‘It Took Me by Surprise’: Academic Critical of BLM Movement Had Article on Her Paper Removed

‘It Took Me by Surprise’: Academic Critical of BLM Movement Had Article on Her Paper Removed
Thousands of people take part in a demonstration to defund the police in support of Black Lives Matter, in Toronto on June 19, 2020. (The Canadian Press/Nathan Denette)
Jason Unrau
3/10/2021
Updated:
3/11/2021
Sonia Orlu never expected that an article about her recent paper on the Black Lives Matter movement would be promptly deleted by a Vancouver radio station after it was published following an interview with the station.

But that’s what happened on March 5 to the PhD candidate in political science at Simon Fraser University and author of the paper “Why I do not support the Black Lives Matter movement.”

News 1130 deleted its article, titled “BLM resorts to ‘emotional blackmail,’ argues SFU academic,” shortly after publishing it and before Orlu even had a chance to read it.

Orlu, who came to Canada from Nigeria in 2010 to begin her post-secondary education, told The Epoch Times that the removal of the article “took me by surprise,” adding that she was offered no explanation by the radio station or the journalist who interviewed her.

“News 1130 has deleted a tweet about an article regarding the Black Lives Matter movement. The article, also deleted, did not meet our journalistic standards for balance, and its potential negative impact was not fully considered,” News 1130 said in a March 5 tweet.

The deleted tweet had read in part: “In an effort to ensure fair and balanced coverage, we are seeking additional voices for this story.”

Orlu shot back: “Support for Black Lives Matter has dominated the mainstream narrative, so I’m at a loss as to why my informed opinion (backed by data) on the movement and its organizations doesn’t contribute to ‘fair and balanced’ coverage.”

In another tweet she noted that her paper had been peer reviewed by the Macdonald-Laurier Institute, which published the essay on its website.

By citing American data and “given the dearth of race-specific data on crime in Canada,” Orlu’s paper chronicles her journey starting from when she “fully embraced the BLM movement, endorsing the protests and riots” following the 2014 police shooting of Michael Brown in Ferguson, Missouri, when she was an undergrad.

But over time she began to question the BLM “rhetoric” that there is a “war against Black people” and that “Black lives” are “systematically targeted for demise,” and her subsequent research revealed something different. “Black Lives Matter and their White liberal allies have monopolized and weaponized the mainstream discourse on race,” she wrote.

“I had family and friends who were distraught over last summer’s events—the death of George Floyd. They felt like their lives as black people didn’t matter because society was out to get them,” Orlu said in her Epoch Times interview.

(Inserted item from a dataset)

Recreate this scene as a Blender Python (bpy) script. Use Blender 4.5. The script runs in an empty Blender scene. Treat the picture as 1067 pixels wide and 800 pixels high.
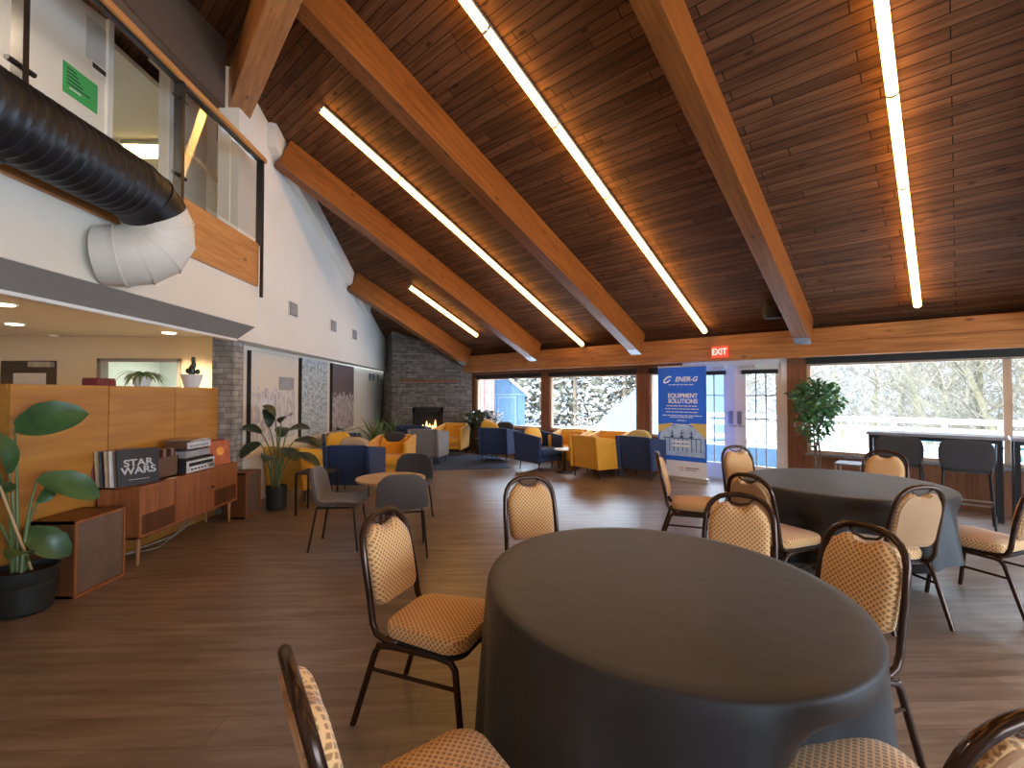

“That didn’t ring true to me, so I began to collect evidence and piece them together to create some sort of cohesive arguments that I could present to them and say, ‘You know what, you’re more likely to die by lightning than to be killed by the police.’”

On its website, BLM describes itself as a “global organization in the US, UK, and Canada, whose mission is to eradicate white supremacy and build local power to intervene in violence inflicted on Black communities by the state and vigilantes.”

Orlu counters this view.

“So why are black people quote-unquote over-represented in the statistics? Because they have much more contact with the police. Why do they have much more contact with police? Because black people mostly exist in environments that are high-crime, high-violence-breeding environments,” she says.

“So there’s the idea that it boils down to specific problems that could be addressed, be they economic or social.”

BLM co-founder Patrisse Cullors has described herself and fellow co-founder Alicia Garza as “trained Marxists” who have “an ideological frame.”

In her paper, Orlu says she “became disturbed by the neo-Marxist bent of the movement’s rhetoric.”

“They argue that capitalism and the system of white supremacy are not mutually exclusive, therefore to liberate Black lives is to tear down the system. I find this ironic because capitalism presents the best chance of lifting all peoples, including Blacks, out of poverty and disadvantage (and it has!),” she wrote.

Orlu summarizes the movement’s basic message to impressionable young people thus: “That all cops like nothing else but to terrorize and systematically exterminate Black people. All White people are complicit in fostering this system of hate.”

Regarding having her story “cancelled” by News 1130, Orlu says she was “taken aback” by her first encounter with mainstream media, particularly its reaction to her ideas, but she vows to continue engaging with media.

“I was taken aback by having my opinions being considered as something that would bring harm to a group—a group [for which] I seek to broaden the conversation about what’s being fed to them. So it’s really been a revelation,” she says.

“I’m interested to see how it all plays out. Right now I am firmly planted in participating in this cultural war in North America.”

Editor’s note: A previous version of this story misspelled Sonia Orlu’s name in some mentions. The Epoch Times regrets the error.